Friday 30 March 2012

Home Baking

I pondered upon the concept of home baking as I strolled through a Tesco Extra. There were aisles and aisles of baked goods ranging from humble ginger breads, apple crumbles, and sticky toffee puddings, to lavish chocolate eclaires, profiteroles, and citrus tarts. Upon these superordinate categories of tarts and fruit breads, you have the basic level of muffins and scones, and then the subordinate levels of fruit scones and chocolate chip scones, and each of these then has their own numerous subtypes. Choices are overwhelming. Take a plain sultana scone. One can decide to get it in the Cake and Baked Goods aisle, packaged and mass produced by different companies, ranging from Tesco Value to Tesco Finest and the common big brands. One can go to the Bakery aisle and find fresher scones made recently with simple clear pastic packaging only with the name of the item and the date of production shown. Or put in a bit more effort and go to the frozen aisles where they're jumbled up in a bag, ready to be popped in the oven. With a little more work, there is the Cake Mixes aisle with the boxed mix -- add an egg and some butter and cream, stir and bake. You could even get fresher mixes in the refrigerator aisles. If the choice is a plain sultana scone with cream and jam to accompany an Earl Gray at 4 o'clock in the afternoon, there is a pool of choices before deciding how and what to acquire.

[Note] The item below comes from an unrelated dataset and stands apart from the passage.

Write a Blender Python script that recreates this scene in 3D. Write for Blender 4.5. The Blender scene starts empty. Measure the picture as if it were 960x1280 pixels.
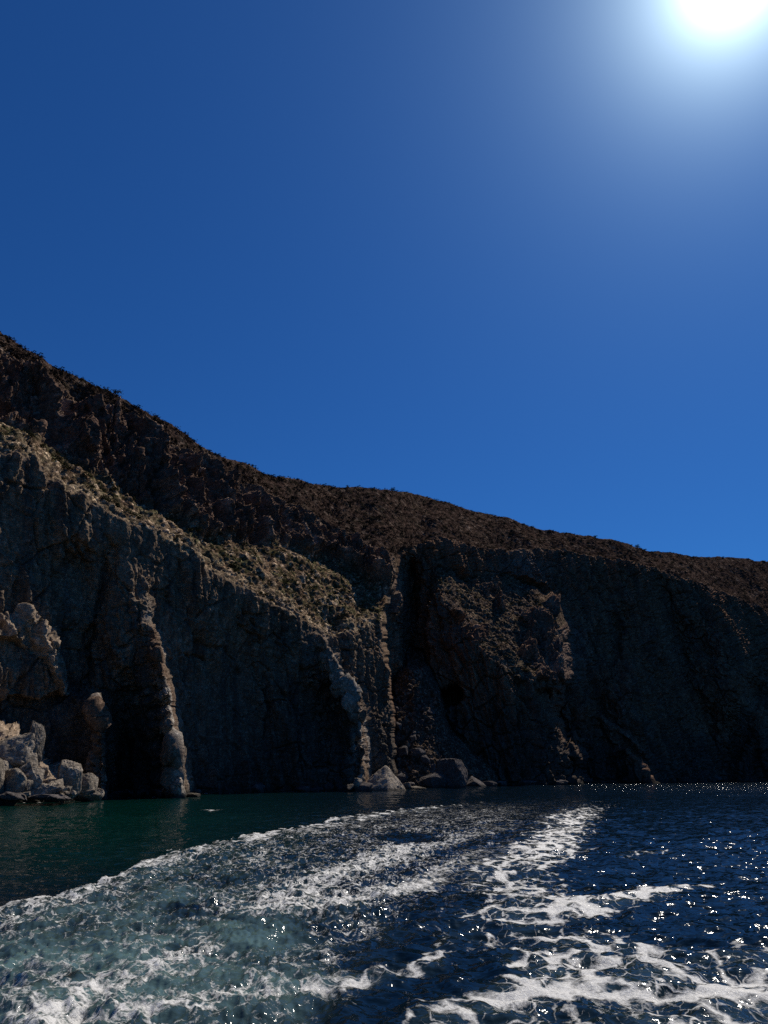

Once upon a time, before the industrial revolution hit the food industry, with refrigerators, chemical additives and super-refined processing, home baked goods didn't only taste better, but perhaps more importantly were much cheaper financially. Now a pack of 2 apple turnovers are £1.25, a bag of double chocolate chip cookies cost £1.00 and a cheesecake of the finest quality can be just £3.00 (or 2 for £5.00). Evidently the price of making your own cheesecake is greater than buying it in the supermarket.

In addition to the financial cost of the tarte itself (£3.00), it would take a person maybe 15 minutes round-trip to go to the supermarket + 3 minutes in the supermarket. Making it oneself, assuming one has already most of the ingredients at home and ignoring the cost of past purchases, there would still be the new ingredients to acquire, which would, let us assume optimistically, be £5.00. The preparation would take 30 minutes, baking would take 30-60 minutes, and it would need to be cooled for several hours. The inference from this brief analysis, and a few decades of food manufacturing, is that one should go and purchase a cheesecake from the supermarket instead.

But as logical consumers, we don't make decision based on costs, we make them based on utilities. Every consumer's utility function is different, and thus for some, the cost of home baking outweighs the benefits.

For me, there are few things as satisfying as home baking. Perhaps it's the feeling of fresh pastry in my hands, of seeing the magical transformation of simple ingredients into enchanting, concrete treats, of the feeling of accomplishment as they come out of the oven. It's something almost close to a God complex. For this, with money and time, we have to pay a price.